=== TO BE DONE ===
Quote every line from the top of the listing down to and including the line that contains "def rgb(r, g, b): return".

** BEGIN SUPPLIED MATERIAL **

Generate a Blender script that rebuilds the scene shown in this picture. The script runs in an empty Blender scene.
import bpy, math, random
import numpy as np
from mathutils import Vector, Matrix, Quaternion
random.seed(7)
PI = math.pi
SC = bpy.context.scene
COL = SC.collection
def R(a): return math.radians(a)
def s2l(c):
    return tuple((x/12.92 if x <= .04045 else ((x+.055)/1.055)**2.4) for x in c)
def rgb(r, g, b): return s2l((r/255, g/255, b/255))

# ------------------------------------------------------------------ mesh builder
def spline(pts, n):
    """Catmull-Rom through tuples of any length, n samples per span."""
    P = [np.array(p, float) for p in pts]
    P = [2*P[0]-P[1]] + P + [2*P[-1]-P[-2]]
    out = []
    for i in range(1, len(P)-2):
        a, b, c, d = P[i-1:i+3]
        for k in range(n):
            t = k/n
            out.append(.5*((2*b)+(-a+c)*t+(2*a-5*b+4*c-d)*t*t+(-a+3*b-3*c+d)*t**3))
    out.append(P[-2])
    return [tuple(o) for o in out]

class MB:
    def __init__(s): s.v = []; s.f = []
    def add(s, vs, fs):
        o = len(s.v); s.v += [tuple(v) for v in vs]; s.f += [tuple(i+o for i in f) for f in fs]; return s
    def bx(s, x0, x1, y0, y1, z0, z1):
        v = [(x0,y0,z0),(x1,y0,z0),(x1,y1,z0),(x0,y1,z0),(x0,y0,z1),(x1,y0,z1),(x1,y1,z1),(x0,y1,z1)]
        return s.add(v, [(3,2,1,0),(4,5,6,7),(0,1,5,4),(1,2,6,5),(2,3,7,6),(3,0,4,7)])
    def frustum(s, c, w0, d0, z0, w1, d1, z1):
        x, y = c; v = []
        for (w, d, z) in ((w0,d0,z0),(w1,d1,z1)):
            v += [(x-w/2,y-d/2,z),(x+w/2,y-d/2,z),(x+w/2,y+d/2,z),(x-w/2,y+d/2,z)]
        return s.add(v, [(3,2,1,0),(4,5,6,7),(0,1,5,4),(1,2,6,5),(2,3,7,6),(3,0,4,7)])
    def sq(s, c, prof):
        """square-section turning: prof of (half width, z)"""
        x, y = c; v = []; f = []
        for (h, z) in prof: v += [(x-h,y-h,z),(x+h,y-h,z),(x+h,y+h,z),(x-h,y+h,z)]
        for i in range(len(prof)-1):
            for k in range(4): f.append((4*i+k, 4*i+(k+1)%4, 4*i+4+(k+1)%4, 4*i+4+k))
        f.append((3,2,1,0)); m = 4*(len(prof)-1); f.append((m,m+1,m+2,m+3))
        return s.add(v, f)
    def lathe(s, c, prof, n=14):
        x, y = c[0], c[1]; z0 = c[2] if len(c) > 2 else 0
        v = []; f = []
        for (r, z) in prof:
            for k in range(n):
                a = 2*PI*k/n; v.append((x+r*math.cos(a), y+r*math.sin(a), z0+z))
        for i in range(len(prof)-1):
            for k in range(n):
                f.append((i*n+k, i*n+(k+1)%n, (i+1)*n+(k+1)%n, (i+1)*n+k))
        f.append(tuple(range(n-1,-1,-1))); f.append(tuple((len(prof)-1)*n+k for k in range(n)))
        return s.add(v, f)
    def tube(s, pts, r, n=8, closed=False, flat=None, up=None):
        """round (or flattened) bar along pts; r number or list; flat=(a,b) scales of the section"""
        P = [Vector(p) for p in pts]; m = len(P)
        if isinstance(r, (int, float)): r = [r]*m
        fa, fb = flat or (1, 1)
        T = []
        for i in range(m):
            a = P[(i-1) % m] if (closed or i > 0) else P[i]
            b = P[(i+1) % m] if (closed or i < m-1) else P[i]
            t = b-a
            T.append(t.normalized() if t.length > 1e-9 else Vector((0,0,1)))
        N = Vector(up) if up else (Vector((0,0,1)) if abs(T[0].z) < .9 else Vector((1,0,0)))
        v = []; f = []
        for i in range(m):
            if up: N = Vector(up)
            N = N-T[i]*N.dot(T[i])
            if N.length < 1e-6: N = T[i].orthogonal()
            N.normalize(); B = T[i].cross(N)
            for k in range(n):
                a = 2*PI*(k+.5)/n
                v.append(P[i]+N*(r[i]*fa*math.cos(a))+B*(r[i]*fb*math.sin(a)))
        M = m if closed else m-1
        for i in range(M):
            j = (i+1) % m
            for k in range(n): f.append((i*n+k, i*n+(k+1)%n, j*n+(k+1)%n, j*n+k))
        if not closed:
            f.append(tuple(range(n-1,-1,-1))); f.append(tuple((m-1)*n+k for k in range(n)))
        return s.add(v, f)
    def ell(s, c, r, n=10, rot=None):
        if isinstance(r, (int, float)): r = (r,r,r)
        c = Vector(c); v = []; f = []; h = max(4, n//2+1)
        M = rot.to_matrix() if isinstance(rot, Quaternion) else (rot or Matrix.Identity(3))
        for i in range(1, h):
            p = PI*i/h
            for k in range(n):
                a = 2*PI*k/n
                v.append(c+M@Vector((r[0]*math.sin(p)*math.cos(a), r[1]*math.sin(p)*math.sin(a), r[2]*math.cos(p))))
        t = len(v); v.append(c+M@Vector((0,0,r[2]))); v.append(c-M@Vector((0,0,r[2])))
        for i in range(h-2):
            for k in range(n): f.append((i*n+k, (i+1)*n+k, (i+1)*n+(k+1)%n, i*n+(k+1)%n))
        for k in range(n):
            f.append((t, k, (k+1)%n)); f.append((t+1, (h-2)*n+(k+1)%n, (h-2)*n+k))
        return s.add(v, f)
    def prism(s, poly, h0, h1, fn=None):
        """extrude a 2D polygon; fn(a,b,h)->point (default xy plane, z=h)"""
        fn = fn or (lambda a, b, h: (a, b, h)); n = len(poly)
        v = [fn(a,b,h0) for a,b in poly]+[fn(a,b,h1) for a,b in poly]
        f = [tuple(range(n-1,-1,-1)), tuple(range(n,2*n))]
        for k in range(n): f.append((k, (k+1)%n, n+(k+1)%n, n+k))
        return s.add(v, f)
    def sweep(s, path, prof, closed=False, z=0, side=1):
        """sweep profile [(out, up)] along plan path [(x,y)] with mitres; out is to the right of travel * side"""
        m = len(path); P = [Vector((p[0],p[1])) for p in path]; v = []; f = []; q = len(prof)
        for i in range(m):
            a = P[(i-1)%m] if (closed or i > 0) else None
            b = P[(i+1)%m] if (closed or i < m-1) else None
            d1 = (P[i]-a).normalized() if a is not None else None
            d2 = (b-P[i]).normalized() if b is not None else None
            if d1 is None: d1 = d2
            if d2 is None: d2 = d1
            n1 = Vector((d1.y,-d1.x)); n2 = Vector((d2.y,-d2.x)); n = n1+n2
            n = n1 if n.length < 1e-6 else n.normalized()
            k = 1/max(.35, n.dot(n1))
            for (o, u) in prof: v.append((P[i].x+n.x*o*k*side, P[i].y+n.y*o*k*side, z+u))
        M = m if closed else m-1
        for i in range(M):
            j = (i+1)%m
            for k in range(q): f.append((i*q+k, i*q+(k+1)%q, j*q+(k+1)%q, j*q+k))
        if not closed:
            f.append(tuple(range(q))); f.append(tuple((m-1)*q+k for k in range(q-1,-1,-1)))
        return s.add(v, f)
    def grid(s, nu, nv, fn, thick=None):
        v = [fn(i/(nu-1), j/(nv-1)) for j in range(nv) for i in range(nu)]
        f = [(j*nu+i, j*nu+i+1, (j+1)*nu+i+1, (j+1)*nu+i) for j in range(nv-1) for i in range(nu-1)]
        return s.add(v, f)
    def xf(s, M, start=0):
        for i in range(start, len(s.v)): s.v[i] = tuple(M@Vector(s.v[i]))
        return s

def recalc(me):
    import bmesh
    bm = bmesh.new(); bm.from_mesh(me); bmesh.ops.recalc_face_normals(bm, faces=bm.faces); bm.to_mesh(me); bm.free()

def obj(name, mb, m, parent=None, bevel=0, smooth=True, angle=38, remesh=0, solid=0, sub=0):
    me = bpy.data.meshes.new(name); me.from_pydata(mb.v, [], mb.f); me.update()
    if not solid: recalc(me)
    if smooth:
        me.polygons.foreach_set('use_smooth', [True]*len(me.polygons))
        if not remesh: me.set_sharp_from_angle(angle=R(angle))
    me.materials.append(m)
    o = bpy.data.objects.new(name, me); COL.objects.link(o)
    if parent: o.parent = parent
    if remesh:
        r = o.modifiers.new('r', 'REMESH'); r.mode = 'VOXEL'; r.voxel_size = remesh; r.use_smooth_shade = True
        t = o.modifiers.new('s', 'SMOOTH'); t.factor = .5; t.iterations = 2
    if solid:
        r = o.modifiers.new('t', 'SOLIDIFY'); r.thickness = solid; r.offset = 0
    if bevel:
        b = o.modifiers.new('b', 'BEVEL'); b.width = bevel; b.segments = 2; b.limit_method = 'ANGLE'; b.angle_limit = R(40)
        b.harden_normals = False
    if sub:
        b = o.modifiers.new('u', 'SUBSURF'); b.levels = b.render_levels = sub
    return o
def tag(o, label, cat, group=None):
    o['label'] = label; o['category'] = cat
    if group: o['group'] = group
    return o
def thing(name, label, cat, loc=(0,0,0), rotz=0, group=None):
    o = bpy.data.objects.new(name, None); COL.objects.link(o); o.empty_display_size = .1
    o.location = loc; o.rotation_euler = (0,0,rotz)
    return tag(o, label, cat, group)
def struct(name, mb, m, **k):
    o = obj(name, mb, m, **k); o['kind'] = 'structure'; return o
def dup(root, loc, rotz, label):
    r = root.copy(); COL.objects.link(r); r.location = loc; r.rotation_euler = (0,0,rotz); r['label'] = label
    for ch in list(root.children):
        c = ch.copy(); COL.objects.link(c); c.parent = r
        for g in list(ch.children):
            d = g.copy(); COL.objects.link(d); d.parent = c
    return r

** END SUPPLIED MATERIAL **

=== RESPONSE BELOW ===
Generate a Blender script that rebuilds the scene shown in this picture. The script runs in an empty Blender scene.
import bpy, math, random
import numpy as np
from mathutils import Vector, Matrix, Quaternion
random.seed(7)
PI = math.pi
SC = bpy.context.scene
COL = SC.collection
def R(a): return math.radians(a)
def s2l(c):
    return tuple((x/12.92 if x <= .04045 else ((x+.055)/1.055)**2.4) for x in c)
def rgb(r, g, b): return s2l((r/255, g/255, b/255))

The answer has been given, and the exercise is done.